Hello there and welcome to the BMW Car Club of America.

If you are a BMW CCA member, please log in and introduce yourself in our Member Introductions section.

Wheel suggestions for '06 E60

Discussion in 'Wheels & Tires' started by TORO32, Apr 2, 2010.

    TORO32 guest

    Post Count: 2
    Likes Received:0
    Looking for some 19's for my '06 525i. Don't have 5k to spend on wheels, but am afraid of those beautiful inexpensive sets. Any suggestions to good quality wheels outthere that wont cost an arm and leg.

    Any thoughts or experiences with Replica M5 wheels. Please comment.
    • Member


    Post Count: 1,280
    Likes Received:9
    Not enough information to go on for now.

    Wheelwise, you really do get what you pay for -- or don't pay for. IMHO, BMW makes the best wheels out there, and it doesn't have to cost you $5k either.

    What size do you have now? If you're going up or down a wheel size, it's best to use the Plus One or Plus Two system. The rule of thumb is to deduct 10 points from the profile for every one inch INCREASE in wheelsize, while trying to keep the treadwidth the same. let me show you

    Let's say my original tires are 255/60R18. 255 = a 255 mm treadwidth, 60= a 60 series profile, 18 = an 18 inch wheel. So if I am going UP to a 19, ideally, you would want to go to a 255/50R19. The overall size of the wheel and tire will remain the same. You can fudge your treadwidth and profile sizes by 5 points without encountering too much of a speedometer error, but ideally, you want your new wheel and tire diameter to be roughly the same. The reverse is true if you're going DOWN a wheel size., which it doesn't sound like you're trying to do.

    Also, you should note that if you're increasing your wheel size, your ride is going to be stiffer. You can go down a wheel size if you want to soften your ride. Just make sure you try to keep your overall wheel and tire diameter roughly the same.
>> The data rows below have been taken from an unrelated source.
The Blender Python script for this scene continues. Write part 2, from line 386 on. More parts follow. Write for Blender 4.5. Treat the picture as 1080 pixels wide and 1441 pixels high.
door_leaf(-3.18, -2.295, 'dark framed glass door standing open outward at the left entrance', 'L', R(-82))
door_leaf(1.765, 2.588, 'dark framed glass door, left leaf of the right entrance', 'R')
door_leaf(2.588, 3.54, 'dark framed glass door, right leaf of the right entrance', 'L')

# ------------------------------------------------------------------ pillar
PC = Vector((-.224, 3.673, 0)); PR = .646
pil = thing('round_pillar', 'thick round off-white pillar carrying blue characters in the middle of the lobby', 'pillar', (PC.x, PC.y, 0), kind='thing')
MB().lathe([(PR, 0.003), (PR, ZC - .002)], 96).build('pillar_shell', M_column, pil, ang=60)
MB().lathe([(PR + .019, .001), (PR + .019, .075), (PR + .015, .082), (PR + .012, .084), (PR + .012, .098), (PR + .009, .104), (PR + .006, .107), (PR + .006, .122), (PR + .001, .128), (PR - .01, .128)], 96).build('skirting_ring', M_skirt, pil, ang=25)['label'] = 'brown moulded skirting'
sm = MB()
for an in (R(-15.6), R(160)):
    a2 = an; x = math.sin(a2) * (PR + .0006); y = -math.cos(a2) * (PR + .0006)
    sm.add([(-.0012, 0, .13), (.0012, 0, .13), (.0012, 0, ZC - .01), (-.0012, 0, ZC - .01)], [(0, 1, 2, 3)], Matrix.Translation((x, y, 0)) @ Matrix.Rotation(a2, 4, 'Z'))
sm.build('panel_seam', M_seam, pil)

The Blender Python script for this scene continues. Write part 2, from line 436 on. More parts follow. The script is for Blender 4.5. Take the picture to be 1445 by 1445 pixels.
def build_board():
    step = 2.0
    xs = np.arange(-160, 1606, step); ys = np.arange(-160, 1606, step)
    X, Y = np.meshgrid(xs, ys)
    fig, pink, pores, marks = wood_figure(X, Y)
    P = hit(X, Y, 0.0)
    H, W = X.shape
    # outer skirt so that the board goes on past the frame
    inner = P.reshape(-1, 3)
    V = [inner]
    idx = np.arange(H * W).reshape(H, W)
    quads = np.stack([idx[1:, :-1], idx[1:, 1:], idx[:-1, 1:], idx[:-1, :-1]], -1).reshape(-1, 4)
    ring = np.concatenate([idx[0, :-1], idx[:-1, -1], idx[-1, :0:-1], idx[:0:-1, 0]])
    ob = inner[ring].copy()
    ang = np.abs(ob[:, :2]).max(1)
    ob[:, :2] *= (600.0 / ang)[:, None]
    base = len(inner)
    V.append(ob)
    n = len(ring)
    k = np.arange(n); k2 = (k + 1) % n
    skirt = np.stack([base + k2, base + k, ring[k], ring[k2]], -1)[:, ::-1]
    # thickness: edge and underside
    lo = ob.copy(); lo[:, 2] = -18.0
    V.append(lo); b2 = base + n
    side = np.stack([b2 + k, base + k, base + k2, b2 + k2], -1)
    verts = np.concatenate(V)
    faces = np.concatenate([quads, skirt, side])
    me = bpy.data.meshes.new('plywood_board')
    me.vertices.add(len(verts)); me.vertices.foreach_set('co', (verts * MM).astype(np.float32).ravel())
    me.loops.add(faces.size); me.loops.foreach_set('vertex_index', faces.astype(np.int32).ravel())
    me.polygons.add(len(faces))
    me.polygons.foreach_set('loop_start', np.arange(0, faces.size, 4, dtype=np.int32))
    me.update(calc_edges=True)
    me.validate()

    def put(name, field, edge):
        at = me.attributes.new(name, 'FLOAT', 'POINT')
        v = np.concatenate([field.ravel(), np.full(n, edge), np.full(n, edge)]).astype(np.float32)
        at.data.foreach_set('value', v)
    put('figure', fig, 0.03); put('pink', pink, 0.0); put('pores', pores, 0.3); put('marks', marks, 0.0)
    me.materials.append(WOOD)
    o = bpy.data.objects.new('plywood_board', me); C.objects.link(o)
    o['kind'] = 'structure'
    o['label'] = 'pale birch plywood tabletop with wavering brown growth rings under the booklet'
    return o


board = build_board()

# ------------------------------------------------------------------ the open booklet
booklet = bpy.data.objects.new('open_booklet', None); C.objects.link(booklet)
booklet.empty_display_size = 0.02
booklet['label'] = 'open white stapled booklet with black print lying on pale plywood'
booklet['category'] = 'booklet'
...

    From what I've heard, some people generally stay away from "imitation wheels" due to a variety of problems. They're often not built to the same build quality as BMW, aren't balanced properly, and are usually heavier. A few isolated incidents have also included surface imperfections perforating a tire upon hitting a bump, as well as aftermarket chromed wheels losing air pressure due to not fitting a proper seal against the rim to keep air in.

    Wheelcollision.com does a pretty good business in used and refurbished BMW wheels and have a large selection. http://www.wheelcollision.com

    Check the backspacing on your wheels, but generally nearly any 5 lug wheel except for the E39 5-series will fit your car. The E39 5-series (1997 to 2003) used a slightly smaller hub than other 5-lug BMW's. The backspacing is the distance between the center hub and the outer rim of the tire. Too little backspacing and your tire will hit your inner wheelwell and possibly shocks and suspension components. Too much backspacing and they will stick out too far. I'd like to hope that the roller skate look went out 20 years ago, and prayerfully isn't coming back.

    You can also visit Bavarian Autosport at http://www.bavauto.com Bavarian Autosport also has a print catalog of autoparts and wheels they can mail out to you at no charge.

    Other high quality wheel manufacturers include Hamann and Alpina. Again, these are high end manufacturers that make high quality wheels, so they're going to be anything but cheap.

    Last place you can look is on ebay at http://www.ebaymotors.com

    My preferred choice is to fit your car with another set of BMW wheels. A used set won't cost you much, and you can even check Roundel's classified section to see if anyone is looking to have another enthusiast take a set off their hands.

    One more thing: if you're going to buy a set, if you can afford it, buy five of the same model so that you can have a matching spare for the those occasions when you need to change a flat.
    • Member


    Post Count: 148
    Likes Received:1
    I have replica rims for 2 different cars and they've held up very well. you can also look for people who takeoff their OEM wheels by checking various BMW websites; you can usually score a great deal.
    • Member


    Post Count: 523
    Likes Received:2
    you mean bigger? that's something that can be fixed with hubcentric rings, they're pretty cheap off eBay

    the local Craigslist ads are also useful for finding rims and other parts
    • Member


    Post Count: 1,280
    Likes Received:9
    You're right the E39 hubs are slightly larger


    Make sure they are hubcentric rings though. Non-hubcentric rings will not seat the wheel properly against the hub, and could become a safety hazard!

    Aside from the E39, nearly any BMW 5-lug wheel will physically fit your hub. Just make sure you either check for compatible backspacing, or use hubcentric spacers to push the wheel out a little from your hub to give some space between the inner surface of the tire and your suspension.

    I wouldn't advise combining spacers and rings though. You can usually get a thicker ring that will do the same for both spacers and rings in one device. If you do use spacers, you may also want to consider using longer hub bolts.